Patriot Pirates
by Robert H. Patton (Pantheon, $26)
You would never catch John Paul Jones mooning his British pursuers, said Evan Thomas in The Washington Post. But privateers of the era might have, and the 10 ships of the early U.S. Navy were outnumbered 50-to-one by private warships licensed to raid and embarrass enemy vessels however they pleased. Author Robert Patton “has dug deep into Revolutionary War–era records” and he “writes with verve” about the founding bandits he discovered there.
Mustang
by Deanne Stillman (Houghton Mifflin, $25)
“There is no happily ever after” in Deanne Stillman’s new history of America’s mustang herds, said Fritz Thompson in the Albuquerque Journal. Though the breed served with honor in the Civil War and for the Pony Express, the nation’s wild mustang population has fallen to 25,000 from a 19th-century high of perhaps 2 million. Stillman’s “fascinating” narrative ends with the wistful thought that the herds may not long outlive our utilitarian need for them.
All for a Few Perfect Waves
by David Rensin (HarperEntertainment, $26)

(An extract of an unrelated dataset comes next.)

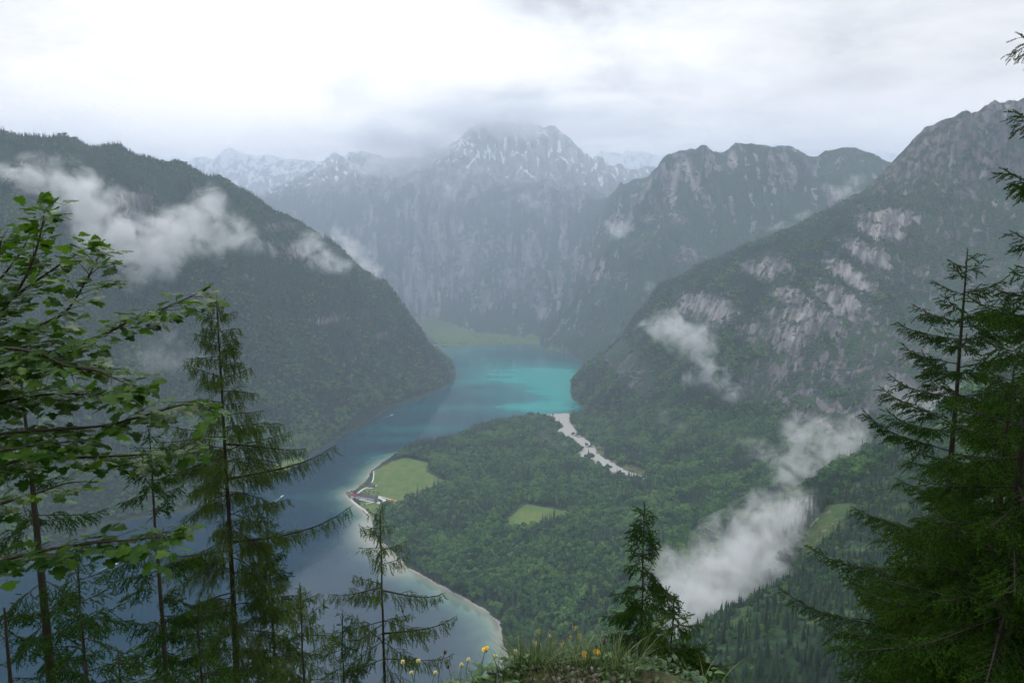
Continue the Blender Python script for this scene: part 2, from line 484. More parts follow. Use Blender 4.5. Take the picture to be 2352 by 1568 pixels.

Only surfers could complain about David Rensin’s new biography of the bad-boy Malibu legend once referred to as “Kerouac in board shorts,” said Steven Kotler in the Los Angeles Times. That’s because so many tall tales surround the legend of Miki “Da Cat” Dora that facts tend to get in the way. Rensin’s oral biography delivers both “the most complete portrait of Dora ever painted” and “a solid recounting of surfing’s original boom years.”
Accidentally on Purpose
by Mary F. Pols (Ecco, $25)
It’s “easy to like” first-time author Mary Pols, said Adelle Waldman in The New York Observer. As the accomplished California-based film critic recounts how a one-night stand led to an unexpected pregnancy and a decision to embrace single motherhood at age 39, her voice is “wryly self-critical.” Even when casting judgment on the child’s 29-year-old father, she’s “taking herself to task for being judgmental.”
The Legend of Colton T. Bryant
by Alexandra Fuller (Penguin Press, $24)
Alexandra Fuller “strings together sentences that are as beautiful as anything you’ll read in contemporary fiction,” in this slim book about an ill-fated Wyoming oil-rig worker, said Bryan Burrough in The New York Times. The problem is, she’s presenting the story as factual. “The more I read” her detailed accounts of conversations she couldn’t have heard, the more “one question kept nagging at me: Can this really be called nonfiction?”